____ Data supplied
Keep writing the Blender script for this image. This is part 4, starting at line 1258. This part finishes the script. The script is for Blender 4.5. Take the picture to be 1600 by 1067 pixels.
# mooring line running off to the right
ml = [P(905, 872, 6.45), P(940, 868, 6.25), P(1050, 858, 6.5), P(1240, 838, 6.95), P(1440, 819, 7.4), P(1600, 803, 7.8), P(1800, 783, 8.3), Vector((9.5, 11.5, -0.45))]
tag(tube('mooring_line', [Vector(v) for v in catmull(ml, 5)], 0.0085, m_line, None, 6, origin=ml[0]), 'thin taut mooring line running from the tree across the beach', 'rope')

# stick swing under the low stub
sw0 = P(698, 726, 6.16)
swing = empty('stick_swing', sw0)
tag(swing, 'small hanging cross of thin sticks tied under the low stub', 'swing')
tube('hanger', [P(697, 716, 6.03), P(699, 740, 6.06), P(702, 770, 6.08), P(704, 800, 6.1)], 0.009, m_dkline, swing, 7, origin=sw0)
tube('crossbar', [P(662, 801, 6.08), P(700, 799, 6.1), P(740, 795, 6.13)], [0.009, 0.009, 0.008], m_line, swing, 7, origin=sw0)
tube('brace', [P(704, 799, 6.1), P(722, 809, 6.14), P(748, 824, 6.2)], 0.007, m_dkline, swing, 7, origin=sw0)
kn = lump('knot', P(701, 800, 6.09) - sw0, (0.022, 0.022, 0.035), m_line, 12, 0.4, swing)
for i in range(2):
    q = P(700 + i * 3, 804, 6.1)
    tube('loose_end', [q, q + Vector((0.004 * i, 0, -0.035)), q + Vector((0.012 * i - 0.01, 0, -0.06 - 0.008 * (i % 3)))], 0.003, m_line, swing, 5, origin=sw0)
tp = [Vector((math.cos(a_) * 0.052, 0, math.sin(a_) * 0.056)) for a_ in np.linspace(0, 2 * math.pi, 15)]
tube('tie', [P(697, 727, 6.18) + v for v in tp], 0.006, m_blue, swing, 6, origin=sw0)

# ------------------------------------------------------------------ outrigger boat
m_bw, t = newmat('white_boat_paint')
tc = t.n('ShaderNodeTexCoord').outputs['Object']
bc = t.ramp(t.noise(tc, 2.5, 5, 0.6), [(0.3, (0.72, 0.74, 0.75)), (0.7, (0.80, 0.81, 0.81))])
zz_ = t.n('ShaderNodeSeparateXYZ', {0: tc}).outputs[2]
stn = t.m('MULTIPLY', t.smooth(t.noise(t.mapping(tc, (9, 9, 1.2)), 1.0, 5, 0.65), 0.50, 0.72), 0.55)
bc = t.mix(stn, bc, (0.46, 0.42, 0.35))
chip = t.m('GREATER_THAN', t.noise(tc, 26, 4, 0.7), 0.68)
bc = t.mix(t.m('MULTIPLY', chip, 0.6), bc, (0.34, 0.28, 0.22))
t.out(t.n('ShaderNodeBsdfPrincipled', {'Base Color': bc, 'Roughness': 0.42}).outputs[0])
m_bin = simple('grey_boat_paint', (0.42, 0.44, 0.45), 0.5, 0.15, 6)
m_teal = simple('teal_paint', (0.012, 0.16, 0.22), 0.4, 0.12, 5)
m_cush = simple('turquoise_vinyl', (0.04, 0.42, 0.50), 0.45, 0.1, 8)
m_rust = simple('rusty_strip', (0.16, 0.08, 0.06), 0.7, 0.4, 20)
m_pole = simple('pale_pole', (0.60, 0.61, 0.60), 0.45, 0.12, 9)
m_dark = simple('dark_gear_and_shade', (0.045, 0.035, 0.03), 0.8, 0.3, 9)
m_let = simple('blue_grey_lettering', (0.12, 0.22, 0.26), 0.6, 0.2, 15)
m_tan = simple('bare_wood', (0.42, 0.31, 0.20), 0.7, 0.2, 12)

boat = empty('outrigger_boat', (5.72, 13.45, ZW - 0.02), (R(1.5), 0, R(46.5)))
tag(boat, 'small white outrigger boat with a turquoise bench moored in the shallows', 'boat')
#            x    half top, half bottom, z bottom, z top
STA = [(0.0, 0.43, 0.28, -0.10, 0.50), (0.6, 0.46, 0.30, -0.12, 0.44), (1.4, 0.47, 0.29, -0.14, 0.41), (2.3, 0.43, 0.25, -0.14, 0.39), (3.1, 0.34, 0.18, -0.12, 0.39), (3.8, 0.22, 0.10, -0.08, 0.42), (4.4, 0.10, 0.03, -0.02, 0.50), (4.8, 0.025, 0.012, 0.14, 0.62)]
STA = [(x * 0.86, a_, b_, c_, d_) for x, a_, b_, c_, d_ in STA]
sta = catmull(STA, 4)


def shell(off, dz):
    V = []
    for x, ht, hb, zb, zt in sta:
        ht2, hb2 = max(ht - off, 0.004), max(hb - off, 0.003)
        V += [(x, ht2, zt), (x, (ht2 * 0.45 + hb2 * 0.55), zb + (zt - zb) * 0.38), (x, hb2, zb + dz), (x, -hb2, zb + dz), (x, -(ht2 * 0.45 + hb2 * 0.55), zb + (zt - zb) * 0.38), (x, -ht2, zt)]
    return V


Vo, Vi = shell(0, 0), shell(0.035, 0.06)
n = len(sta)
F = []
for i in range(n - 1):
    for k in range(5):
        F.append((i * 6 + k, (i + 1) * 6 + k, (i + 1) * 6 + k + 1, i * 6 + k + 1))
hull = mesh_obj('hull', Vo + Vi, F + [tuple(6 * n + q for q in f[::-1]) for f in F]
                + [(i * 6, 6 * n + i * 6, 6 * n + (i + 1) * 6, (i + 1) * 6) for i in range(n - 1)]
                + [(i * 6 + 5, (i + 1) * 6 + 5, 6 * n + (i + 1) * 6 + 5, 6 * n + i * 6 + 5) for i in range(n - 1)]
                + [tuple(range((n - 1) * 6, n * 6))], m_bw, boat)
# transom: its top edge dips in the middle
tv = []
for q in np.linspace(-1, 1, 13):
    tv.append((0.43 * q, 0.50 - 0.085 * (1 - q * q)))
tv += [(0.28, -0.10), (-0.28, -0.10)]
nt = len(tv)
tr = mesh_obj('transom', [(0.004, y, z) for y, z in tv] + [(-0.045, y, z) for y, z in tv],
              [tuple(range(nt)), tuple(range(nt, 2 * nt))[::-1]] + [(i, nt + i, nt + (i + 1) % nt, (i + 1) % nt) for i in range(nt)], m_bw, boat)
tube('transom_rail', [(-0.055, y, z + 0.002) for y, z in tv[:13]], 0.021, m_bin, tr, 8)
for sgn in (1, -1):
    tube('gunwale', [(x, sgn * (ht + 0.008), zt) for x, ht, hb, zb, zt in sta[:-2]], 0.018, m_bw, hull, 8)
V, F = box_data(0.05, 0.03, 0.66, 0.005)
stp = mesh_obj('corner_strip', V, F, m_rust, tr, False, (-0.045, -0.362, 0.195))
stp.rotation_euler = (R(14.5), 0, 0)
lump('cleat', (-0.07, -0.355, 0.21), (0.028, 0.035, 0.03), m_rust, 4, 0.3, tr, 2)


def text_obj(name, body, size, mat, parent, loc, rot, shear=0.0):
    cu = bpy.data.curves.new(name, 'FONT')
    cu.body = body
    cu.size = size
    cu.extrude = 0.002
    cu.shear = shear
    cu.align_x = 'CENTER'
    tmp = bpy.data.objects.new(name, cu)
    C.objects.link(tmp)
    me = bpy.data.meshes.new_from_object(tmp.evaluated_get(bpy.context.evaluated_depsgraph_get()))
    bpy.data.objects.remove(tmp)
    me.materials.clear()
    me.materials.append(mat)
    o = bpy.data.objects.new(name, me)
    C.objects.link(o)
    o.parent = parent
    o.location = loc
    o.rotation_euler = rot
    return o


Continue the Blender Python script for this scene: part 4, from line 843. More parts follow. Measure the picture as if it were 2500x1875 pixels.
________
Short problem ::
Every record should be given again exactly.

Solution below ::
Keep writing the Blender script for this image. This is part 4, starting at line 1258. This part finishes the script. The script is for Blender 4.5. Take the picture to be 1600 by 1067 pixels.
# mooring line running off to the right
ml = [P(905, 872, 6.45), P(940, 868, 6.25), P(1050, 858, 6.5), P(1240, 838, 6.95), P(1440, 819, 7.4), P(1600, 803, 7.8), P(1800, 783, 8.3), Vector((9.5, 11.5, -0.45))]
tag(tube('mooring_line', [Vector(v) for v in catmull(ml, 5)], 0.0085, m_line, None, 6, origin=ml[0]), 'thin taut mooring line running from the tree across the beach', 'rope')

# stick swing under the low stub
sw0 = P(698, 726, 6.16)
swing = empty('stick_swing', sw0)
tag(swing, 'small hanging cross of thin sticks tied under the low stub', 'swing')
tube('hanger', [P(697, 716, 6.03), P(699, 740, 6.06), P(702, 770, 6.08), P(704, 800, 6.1)], 0.009, m_dkline, swing, 7, origin=sw0)
tube('crossbar', [P(662, 801, 6.08), P(700, 799, 6.1), P(740, 795, 6.13)], [0.009, 0.009, 0.008], m_line, swing, 7, origin=sw0)
tube('brace', [P(704, 799, 6.1), P(722, 809, 6.14), P(748, 824, 6.2)], 0.007, m_dkline, swing, 7, origin=sw0)
kn = lump('knot', P(701, 800, 6.09) - sw0, (0.022, 0.022, 0.035), m_line, 12, 0.4, swing)
for i in range(2):
    q = P(700 + i * 3, 804, 6.1)
    tube('loose_end', [q, q + Vector((0.004 * i, 0, -0.035)), q + Vector((0.012 * i - 0.01, 0, -0.06 - 0.008 * (i % 3)))], 0.003, m_line, swing, 5, origin=sw0)
tp = [Vector((math.cos(a_) * 0.052, 0, math.sin(a_) * 0.056)) for a_ in np.linspace(0, 2 * math.pi, 15)]
tube('tie', [P(697, 727, 6.18) + v for v in tp], 0.006, m_blue, swing, 6, origin=sw0)

# ------------------------------------------------------------------ outrigger boat
m_bw, t = newmat('white_boat_paint')
tc = t.n('ShaderNodeTexCoord').outputs['Object']
bc = t.ramp(t.noise(tc, 2.5, 5, 0.6), [(0.3, (0.72, 0.74, 0.75)), (0.7, (0.80, 0.81, 0.81))])
zz_ = t.n('ShaderNodeSeparateXYZ', {0: tc}).outputs[2]
stn = t.m('MULTIPLY', t.smooth(t.noise(t.mapping(tc, (9, 9, 1.2)), 1.0, 5, 0.65), 0.50, 0.72), 0.55)
bc = t.mix(stn, bc, (0.46, 0.42, 0.35))
chip = t.m('GREATER_THAN', t.noise(tc, 26, 4, 0.7), 0.68)
bc = t.mix(t.m('MULTIPLY', chip, 0.6), bc, (0.34, 0.28, 0.22))
t.out(t.n('ShaderNodeBsdfPrincipled', {'Base Color': bc, 'Roughness': 0.42}).outputs[0])
m_bin = simple('grey_boat_paint', (0.42, 0.44, 0.45), 0.5, 0.15, 6)
m_teal = simple('teal_paint', (0.012, 0.16, 0.22), 0.4, 0.12, 5)
m_cush = simple('turquoise_vinyl', (0.04, 0.42, 0.50), 0.45, 0.1, 8)
m_rust = simple('rusty_strip', (0.16, 0.08, 0.06), 0.7, 0.4, 20)
m_pole = simple('pale_pole', (0.60, 0.61, 0.60), 0.45, 0.12, 9)
m_dark = simple('dark_gear_and_shade', (0.045, 0.035, 0.03), 0.8, 0.3, 9)
m_let = simple('blue_grey_lettering', (0.12, 0.22, 0.26), 0.6, 0.2, 15)
m_tan = simple('bare_wood', (0.42, 0.31, 0.20), 0.7, 0.2, 12)

boat = empty('outrigger_boat', (5.72, 13.45, ZW - 0.02), (R(1.5), 0, R(46.5)))
tag(boat, 'small white outrigger boat with a turquoise bench moored in the shallows', 'boat')
#            x    half top, half bottom, z bottom, z top
STA = [(0.0, 0.43, 0.28, -0.10, 0.50), (0.6, 0.46, 0.30, -0.12, 0.44), (1.4, 0.47, 0.29, -0.14, 0.41), (2.3, 0.43, 0.25, -0.14, 0.39), (3.1, 0.34, 0.18, -0.12, 0.39), (3.8, 0.22, 0.10, -0.08, 0.42), (4.4, 0.10, 0.03, -0.02, 0.50), (4.8, 0.025, 0.012, 0.14, 0.62)]
STA = [(x * 0.86, a_, b_, c_, d_) for x, a_, b_, c_, d_ in STA]
sta = catmull(STA, 4)


def shell(off, dz):
    V = []
    for x, ht, hb, zb, zt in sta:
        ht2, hb2 = max(ht - off, 0.004), max(hb - off, 0.003)
        V += [(x, ht2, zt), (x, (ht2 * 0.45 + hb2 * 0.55), zb + (zt - zb) * 0.38), (x, hb2, zb + dz), (x, -hb2, zb + dz), (x, -(ht2 * 0.45 + hb2 * 0.55), zb + (zt - zb) * 0.38), (x, -ht2, zt)]
    return V


Vo, Vi = shell(0, 0), shell(0.035, 0.06)
n = len(sta)
F = []
for i in range(n - 1):
    for k in range(5):
        F.append((i * 6 + k, (i + 1) * 6 + k, (i + 1) * 6 + k + 1, i * 6 + k + 1))
hull = mesh_obj('hull', Vo + Vi, F + [tuple(6 * n + q for q in f[::-1]) for f in F]
                + [(i * 6, 6 * n + i * 6, 6 * n + (i + 1) * 6, (i + 1) * 6) for i in range(n - 1)]
                + [(i * 6 + 5, (i + 1) * 6 + 5, 6 * n + (i + 1) * 6 + 5, 6 * n + i * 6 + 5) for i in range(n - 1)]
                + [tuple(range((n - 1) * 6, n * 6))], m_bw, boat)
# transom: its top edge dips in the middle
tv = []
for q in np.linspace(-1, 1, 13):
    tv.append((0.43 * q, 0.50 - 0.085 * (1 - q * q)))
tv += [(0.28, -0.10), (-0.28, -0.10)]
nt = len(tv)
tr = mesh_obj('transom', [(0.004, y, z) for y, z in tv] + [(-0.045, y, z) for y, z in tv],
              [tuple(range(nt)), tuple(range(nt, 2 * nt))[::-1]] + [(i, nt + i, nt + (i + 1) % nt, (i + 1) % nt) for i in range(nt)], m_bw, boat)
tube('transom_rail', [(-0.055, y, z + 0.002) for y, z in tv[:13]], 0.021, m_bin, tr, 8)
for sgn in (1, -1):
    tube('gunwale', [(x, sgn * (ht + 0.008), zt) for x, ht, hb, zb, zt in sta[:-2]], 0.018, m_bw, hull, 8)
V, F = box_data(0.05, 0.03, 0.66, 0.005)
stp = mesh_obj('corner_strip', V, F, m_rust, tr, False, (-0.045, -0.362, 0.195))
stp.rotation_euler = (R(14.5), 0, 0)
lump('cleat', (-0.07, -0.355, 0.21), (0.028, 0.035, 0.03), m_rust, 4, 0.3, tr, 2)


def text_obj(name, body, size, mat, parent, loc, rot, shear=0.0):
    cu = bpy.data.curves.new(name, 'FONT')
    cu.body = body
    cu.size = size
    cu.extrude = 0.002
    cu.shear = shear
    cu.align_x = 'CENTER'
    tmp = bpy.data.objects.new(name, cu)
    C.objects.link(tmp)
    me = bpy.data.meshes.new_from_object(tmp.evaluated_get(bpy.context.evaluated_depsgraph_get()))
    bpy.data.objects.remove(tmp)
    me.materials.clear()
    me.materials.append(mat)
    o = bpy.data.objects.new(name, me)
    C.objects.link(o)
    o.parent = parent
    o.location = loc
    o.rotation_euler = rot
    return o


Continue the Blender Python script for this scene: part 4, from line 843. More parts follow. Measure the picture as if it were 2500x1875 pixels.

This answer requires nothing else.